Many online retailers have taken the concept of layaway to the next level with Buy Now, Pay Later (BNPL). You’ve probably come across the option to make payments on your purchase through companies such as Affirm or Afterpay. With the financial industry ever evolving, you need to know if these options are smart, or even safe. Here’s a list of pros and cons for BNPL to be aware of before your next purchase.
Pros
- Convenient, quick and easy checkout
- Allows you to buy before you have the funds
- Auto pay is often available directly from your account or Debit Card.

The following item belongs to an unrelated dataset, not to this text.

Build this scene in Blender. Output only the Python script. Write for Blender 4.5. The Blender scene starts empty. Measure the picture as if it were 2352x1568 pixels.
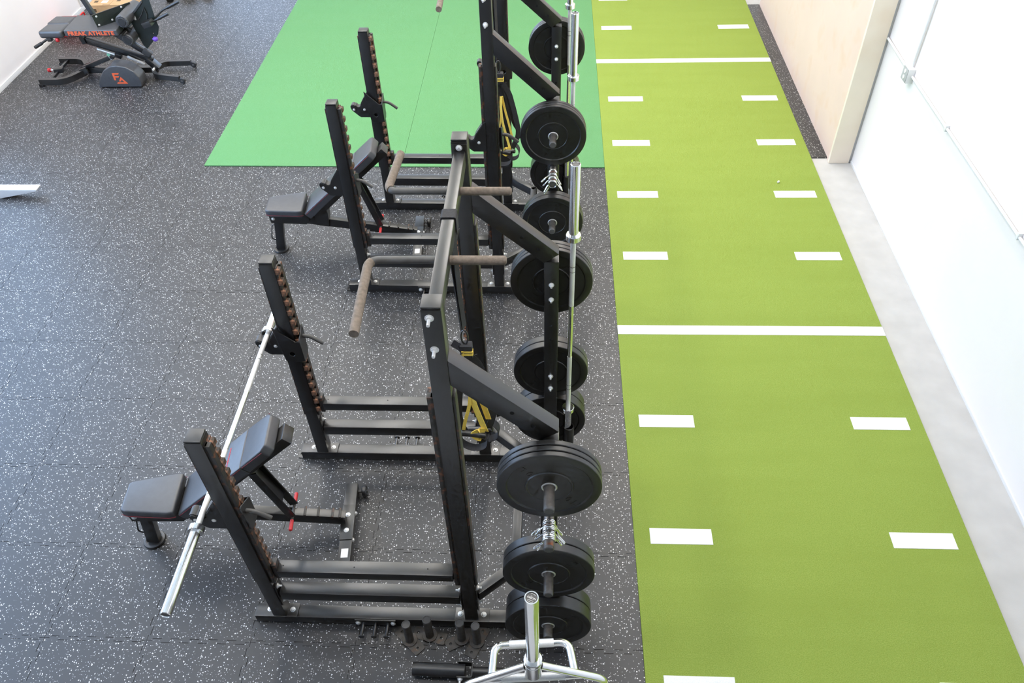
import bpy, bmesh, math, random
from mathutils import Vector, Matrix

random.seed(7)
sc = bpy.context.scene
col = sc.collection
PI = math.pi

# ------------------------------------------------------------------ camera
F_PX = 1837.5309
pitch, yaw, roll, CAM_H = 0.7815, -0.0662, -0.0397, 4.3565
_cy, _sy, _cp, _sp = math.cos(yaw), math.sin(yaw), math.cos(pitch), math.sin(pitch)
_fw = Vector((_sy * _cp, _cy * _cp, -_sp))
_rt = Vector((_cy, -_sy, 0))
_up = _rt.cross(_fw)
_r2 = math.cos(roll) * _rt + math.sin(roll) * _up
_u2 = -math.sin(roll) * _rt + math.cos(roll) * _up
cam_d = bpy.data.cameras.new('camera')
cam_d.sensor_width = 36.0
cam_d.lens = F_PX / 2352 * 36.0
cam_d.clip_end = 100
cam = bpy.data.objects.new('camera', cam_d)
col.objects.link(cam)
M = Matrix((( _r2.x, _u2.x, -_fw.x, 0), (_r2.y, _u2.y, -_fw.y, 0), (_r2.z, _u2.z, -_fw.z, CAM_H), (0, 0, 0, 1)))
cam.matrix_world = M
sc.camera = cam

# ------------------------------------------------------------------ world, exposure
world = bpy.data.worlds.new('world')
sc.world = world
world.use_nodes = True
bg = world.node_tree.nodes['Background']
bg.inputs['Color'].default_value = (0.45, 0.66, 1.0, 1)
bg.inputs['Strength'].default_value = 8.0
LAMP = 41.0
sc.view_settings.view_transform = 'Standard'
sc.view_settings.look = 'None'
sc.view_settings.gamma = 1
sc.view_settings.use_curve_mapping = False
sc.view_settings.exposure = 0.0
sc.cycles.use_denoising = True
sc.cycles.max_bounces = 4
sc.cycles.diffuse_bounces = 3
sc.cycles.glossy_bounces = 3
sc.cycles.caustics_reflective = False
sc.cycles.caustics_refractive = False
sc.cycles.use_adaptive_sampling = True
sc.cycles.adaptive_threshold = 0.04
sc.cycles.adaptive_min_samples = 12
sc.cycles.sample_clamp_indirect = 6.0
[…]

- Some offer no fees or no interest as a new user.
Cons
- More temptation to splurge on impulse purchases
- May have high fees or penalties for late payments
- Can have high fees, even higher than your credit card interest rate
- Potential negative impact to your credit score as some of the BNPL apps report to credit bureaus*
- Refunds can be harder to navigate as you will deal with the retailer and the payment company.
We understand it can be tempting to use services like this, especially when seeing low monthly payments. We want you to have the knowledge and tools to make the choice that best suits your budget. Remember, BNPL is not your only option. Consider a rewards-earning Credit Card or a fixed-rate Signature Loan. For the holidays next year, open a Holiday Club to set aside money all year long to make buying gifts easier to fit into your budget.
*Reflects changes made to BNPL procedures in 2022.